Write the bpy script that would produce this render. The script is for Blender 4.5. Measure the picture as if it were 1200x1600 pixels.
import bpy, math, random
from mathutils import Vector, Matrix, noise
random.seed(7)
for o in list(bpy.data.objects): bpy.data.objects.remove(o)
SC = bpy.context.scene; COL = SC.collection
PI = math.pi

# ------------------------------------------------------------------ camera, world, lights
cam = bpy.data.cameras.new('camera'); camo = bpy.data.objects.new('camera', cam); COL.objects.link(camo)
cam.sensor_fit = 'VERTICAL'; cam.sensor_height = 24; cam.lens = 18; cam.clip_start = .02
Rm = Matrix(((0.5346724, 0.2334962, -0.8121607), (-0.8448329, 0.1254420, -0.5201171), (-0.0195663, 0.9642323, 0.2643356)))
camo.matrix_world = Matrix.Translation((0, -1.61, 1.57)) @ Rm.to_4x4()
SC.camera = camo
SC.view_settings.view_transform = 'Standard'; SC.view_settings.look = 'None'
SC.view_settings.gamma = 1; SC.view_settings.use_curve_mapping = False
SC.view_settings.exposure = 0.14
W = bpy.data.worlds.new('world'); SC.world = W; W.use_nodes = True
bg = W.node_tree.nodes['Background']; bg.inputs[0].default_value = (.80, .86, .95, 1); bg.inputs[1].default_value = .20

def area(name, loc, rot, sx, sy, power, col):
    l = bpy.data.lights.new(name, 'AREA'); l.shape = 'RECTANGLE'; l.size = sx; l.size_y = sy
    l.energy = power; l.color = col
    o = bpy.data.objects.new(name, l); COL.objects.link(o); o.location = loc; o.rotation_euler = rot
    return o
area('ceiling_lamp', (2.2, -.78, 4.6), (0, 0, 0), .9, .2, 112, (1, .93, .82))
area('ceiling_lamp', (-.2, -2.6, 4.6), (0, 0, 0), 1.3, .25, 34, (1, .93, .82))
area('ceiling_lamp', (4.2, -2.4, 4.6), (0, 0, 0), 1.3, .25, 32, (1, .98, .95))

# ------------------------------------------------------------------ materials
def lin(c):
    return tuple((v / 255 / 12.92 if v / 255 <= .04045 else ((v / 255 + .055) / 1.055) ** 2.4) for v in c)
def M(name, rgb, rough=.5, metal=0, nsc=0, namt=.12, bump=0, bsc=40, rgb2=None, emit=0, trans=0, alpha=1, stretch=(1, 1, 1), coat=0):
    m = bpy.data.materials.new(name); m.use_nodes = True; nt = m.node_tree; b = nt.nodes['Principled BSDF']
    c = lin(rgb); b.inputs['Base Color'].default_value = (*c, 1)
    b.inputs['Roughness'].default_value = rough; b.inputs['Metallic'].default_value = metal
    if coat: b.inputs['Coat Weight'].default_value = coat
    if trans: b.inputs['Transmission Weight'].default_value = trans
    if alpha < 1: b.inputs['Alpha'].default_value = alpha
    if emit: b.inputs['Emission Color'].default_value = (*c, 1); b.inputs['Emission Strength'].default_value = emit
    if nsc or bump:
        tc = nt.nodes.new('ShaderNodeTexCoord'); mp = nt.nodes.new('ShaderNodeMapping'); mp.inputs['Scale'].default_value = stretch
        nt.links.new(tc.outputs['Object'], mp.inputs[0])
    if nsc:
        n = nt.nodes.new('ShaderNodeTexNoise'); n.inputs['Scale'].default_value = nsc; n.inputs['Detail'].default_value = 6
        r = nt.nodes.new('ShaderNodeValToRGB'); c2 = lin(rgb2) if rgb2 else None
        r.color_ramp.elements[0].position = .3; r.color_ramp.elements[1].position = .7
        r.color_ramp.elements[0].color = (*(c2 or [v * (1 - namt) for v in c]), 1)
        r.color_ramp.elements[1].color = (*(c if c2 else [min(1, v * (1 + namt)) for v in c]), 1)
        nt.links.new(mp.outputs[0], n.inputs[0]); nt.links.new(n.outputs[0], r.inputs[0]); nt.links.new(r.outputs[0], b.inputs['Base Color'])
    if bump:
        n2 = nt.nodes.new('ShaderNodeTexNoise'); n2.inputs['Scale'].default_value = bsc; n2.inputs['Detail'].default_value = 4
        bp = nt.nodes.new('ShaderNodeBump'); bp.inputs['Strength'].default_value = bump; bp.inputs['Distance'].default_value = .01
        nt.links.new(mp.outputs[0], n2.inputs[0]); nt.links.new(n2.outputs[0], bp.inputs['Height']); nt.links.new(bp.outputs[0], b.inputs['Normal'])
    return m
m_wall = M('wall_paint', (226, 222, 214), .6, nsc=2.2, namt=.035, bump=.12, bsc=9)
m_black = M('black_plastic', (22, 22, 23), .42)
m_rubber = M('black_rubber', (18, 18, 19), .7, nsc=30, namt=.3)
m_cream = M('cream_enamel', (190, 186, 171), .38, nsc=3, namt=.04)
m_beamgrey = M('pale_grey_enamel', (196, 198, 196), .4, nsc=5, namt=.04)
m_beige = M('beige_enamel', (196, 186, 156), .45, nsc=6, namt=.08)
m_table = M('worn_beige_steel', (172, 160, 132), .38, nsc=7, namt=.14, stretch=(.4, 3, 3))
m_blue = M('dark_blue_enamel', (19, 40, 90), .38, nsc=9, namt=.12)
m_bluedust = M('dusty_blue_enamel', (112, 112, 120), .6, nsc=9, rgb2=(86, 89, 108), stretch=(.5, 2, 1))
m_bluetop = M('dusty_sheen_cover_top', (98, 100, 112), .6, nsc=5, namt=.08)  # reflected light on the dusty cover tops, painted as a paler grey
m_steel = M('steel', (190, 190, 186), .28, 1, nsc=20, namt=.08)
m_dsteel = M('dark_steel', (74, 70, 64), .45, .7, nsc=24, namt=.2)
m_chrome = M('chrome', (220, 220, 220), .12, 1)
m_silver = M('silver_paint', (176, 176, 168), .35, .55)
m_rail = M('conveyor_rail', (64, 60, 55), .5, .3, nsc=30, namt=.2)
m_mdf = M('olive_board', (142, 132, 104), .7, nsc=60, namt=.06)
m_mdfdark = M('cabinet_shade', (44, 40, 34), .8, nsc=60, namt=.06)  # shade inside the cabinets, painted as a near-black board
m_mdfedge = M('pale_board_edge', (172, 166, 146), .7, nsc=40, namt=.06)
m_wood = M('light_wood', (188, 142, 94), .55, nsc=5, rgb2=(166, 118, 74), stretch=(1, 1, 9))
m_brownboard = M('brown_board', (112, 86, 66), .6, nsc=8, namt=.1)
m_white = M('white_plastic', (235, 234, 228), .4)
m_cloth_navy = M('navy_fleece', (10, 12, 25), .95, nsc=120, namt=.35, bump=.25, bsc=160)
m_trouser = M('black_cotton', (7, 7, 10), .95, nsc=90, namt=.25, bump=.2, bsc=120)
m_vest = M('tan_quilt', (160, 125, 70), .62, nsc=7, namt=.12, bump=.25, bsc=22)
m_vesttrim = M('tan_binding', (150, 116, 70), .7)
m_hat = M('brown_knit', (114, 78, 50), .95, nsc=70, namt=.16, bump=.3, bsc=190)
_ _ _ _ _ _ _
* **INSTRUCTIONS FOR THE TASK**: Return each line of the data exactly as written above.

* **THE ANSWER**:
Write the bpy script that would produce this render. The script is for Blender 4.5. Measure the picture as if it were 1200x1600 pixels.
import bpy, math, random
from mathutils import Vector, Matrix, noise
random.seed(7)
for o in list(bpy.data.objects): bpy.data.objects.remove(o)
SC = bpy.context.scene; COL = SC.collection
PI = math.pi

# ------------------------------------------------------------------ camera, world, lights
cam = bpy.data.cameras.new('camera'); camo = bpy.data.objects.new('camera', cam); COL.objects.link(camo)
cam.sensor_fit = 'VERTICAL'; cam.sensor_height = 24; cam.lens = 18; cam.clip_start = .02
Rm = Matrix(((0.5346724, 0.2334962, -0.8121607), (-0.8448329, 0.1254420, -0.5201171), (-0.0195663, 0.9642323, 0.2643356)))
camo.matrix_world = Matrix.Translation((0, -1.61, 1.57)) @ Rm.to_4x4()
SC.camera = camo
SC.view_settings.view_transform = 'Standard'; SC.view_settings.look = 'None'
SC.view_settings.gamma = 1; SC.view_settings.use_curve_mapping = False
SC.view_settings.exposure = 0.14
W = bpy.data.worlds.new('world'); SC.world = W; W.use_nodes = True
bg = W.node_tree.nodes['Background']; bg.inputs[0].default_value = (.80, .86, .95, 1); bg.inputs[1].default_value = .20

def area(name, loc, rot, sx, sy, power, col):
    l = bpy.data.lights.new(name, 'AREA'); l.shape = 'RECTANGLE'; l.size = sx; l.size_y = sy
    l.energy = power; l.color = col
    o = bpy.data.objects.new(name, l); COL.objects.link(o); o.location = loc; o.rotation_euler = rot
    return o
area('ceiling_lamp', (2.2, -.78, 4.6), (0, 0, 0), .9, .2, 112, (1, .93, .82))
area('ceiling_lamp', (-.2, -2.6, 4.6), (0, 0, 0), 1.3, .25, 34, (1, .93, .82))
area('ceiling_lamp', (4.2, -2.4, 4.6), (0, 0, 0), 1.3, .25, 32, (1, .98, .95))

# ------------------------------------------------------------------ materials
def lin(c):
    return tuple((v / 255 / 12.92 if v / 255 <= .04045 else ((v / 255 + .055) / 1.055) ** 2.4) for v in c)
def M(name, rgb, rough=.5, metal=0, nsc=0, namt=.12, bump=0, bsc=40, rgb2=None, emit=0, trans=0, alpha=1, stretch=(1, 1, 1), coat=0):
    m = bpy.data.materials.new(name); m.use_nodes = True; nt = m.node_tree; b = nt.nodes['Principled BSDF']
    c = lin(rgb); b.inputs['Base Color'].default_value = (*c, 1)
    b.inputs['Roughness'].default_value = rough; b.inputs['Metallic'].default_value = metal
    if coat: b.inputs['Coat Weight'].default_value = coat
    if trans: b.inputs['Transmission Weight'].default_value = trans
    if alpha < 1: b.inputs['Alpha'].default_value = alpha
    if emit: b.inputs['Emission Color'].default_value = (*c, 1); b.inputs['Emission Strength'].default_value = emit
    if nsc or bump:
        tc = nt.nodes.new('ShaderNodeTexCoord'); mp = nt.nodes.new('ShaderNodeMapping'); mp.inputs['Scale'].default_value = stretch
        nt.links.new(tc.outputs['Object'], mp.inputs[0])
    if nsc:
        n = nt.nodes.new('ShaderNodeTexNoise'); n.inputs['Scale'].default_value = nsc; n.inputs['Detail'].default_value = 6
        r = nt.nodes.new('ShaderNodeValToRGB'); c2 = lin(rgb2) if rgb2 else None
        r.color_ramp.elements[0].position = .3; r.color_ramp.elements[1].position = .7
        r.color_ramp.elements[0].color = (*(c2 or [v * (1 - namt) for v in c]), 1)
        r.color_ramp.elements[1].color = (*(c if c2 else [min(1, v * (1 + namt)) for v in c]), 1)
        nt.links.new(mp.outputs[0], n.inputs[0]); nt.links.new(n.outputs[0], r.inputs[0]); nt.links.new(r.outputs[0], b.inputs['Base Color'])
    if bump:
        n2 = nt.nodes.new('ShaderNodeTexNoise'); n2.inputs['Scale'].default_value = bsc; n2.inputs['Detail'].default_value = 4
        bp = nt.nodes.new('ShaderNodeBump'); bp.inputs['Strength'].default_value = bump; bp.inputs['Distance'].default_value = .01
        nt.links.new(mp.outputs[0], n2.inputs[0]); nt.links.new(n2.outputs[0], bp.inputs['Height']); nt.links.new(bp.outputs[0], b.inputs['Normal'])
    return m
m_wall = M('wall_paint', (226, 222, 214), .6, nsc=2.2, namt=.035, bump=.12, bsc=9)
m_black = M('black_plastic', (22, 22, 23), .42)
m_rubber = M('black_rubber', (18, 18, 19), .7, nsc=30, namt=.3)
m_cream = M('cream_enamel', (190, 186, 171), .38, nsc=3, namt=.04)
m_beamgrey = M('pale_grey_enamel', (196, 198, 196), .4, nsc=5, namt=.04)
m_beige = M('beige_enamel', (196, 186, 156), .45, nsc=6, namt=.08)
m_table = M('worn_beige_steel', (172, 160, 132), .38, nsc=7, namt=.14, stretch=(.4, 3, 3))
m_blue = M('dark_blue_enamel', (19, 40, 90), .38, nsc=9, namt=.12)
m_bluedust = M('dusty_blue_enamel', (112, 112, 120), .6, nsc=9, rgb2=(86, 89, 108), stretch=(.5, 2, 1))
m_bluetop = M('dusty_sheen_cover_top', (98, 100, 112), .6, nsc=5, namt=.08)  # reflected light on the dusty cover tops, painted as a paler grey
m_steel = M('steel', (190, 190, 186), .28, 1, nsc=20, namt=.08)
m_dsteel = M('dark_steel', (74, 70, 64), .45, .7, nsc=24, namt=.2)
m_chrome = M('chrome', (220, 220, 220), .12, 1)
m_silver = M('silver_paint', (176, 176, 168), .35, .55)
m_rail = M('conveyor_rail', (64, 60, 55), .5, .3, nsc=30, namt=.2)
m_mdf = M('olive_board', (142, 132, 104), .7, nsc=60, namt=.06)
m_mdfdark = M('cabinet_shade', (44, 40, 34), .8, nsc=60, namt=.06)  # shade inside the cabinets, painted as a near-black board
m_mdfedge = M('pale_board_edge', (172, 166, 146), .7, nsc=40, namt=.06)
m_wood = M('light_wood', (188, 142, 94), .55, nsc=5, rgb2=(166, 118, 74), stretch=(1, 1, 9))
m_brownboard = M('brown_board', (112, 86, 66), .6, nsc=8, namt=.1)
m_white = M('white_plastic', (235, 234, 228), .4)
m_cloth_navy = M('navy_fleece', (10, 12, 25), .95, nsc=120, namt=.35, bump=.25, bsc=160)
m_trouser = M('black_cotton', (7, 7, 10), .95, nsc=90, namt=.25, bump=.2, bsc=120)
m_vest = M('tan_quilt', (160, 125, 70), .62, nsc=7, namt=.12, bump=.25, bsc=22)
m_vesttrim = M('tan_binding', (150, 116, 70), .7)
m_hat = M('brown_knit', (114, 78, 50), .95, nsc=70, namt=.16, bump=.3, bsc=190)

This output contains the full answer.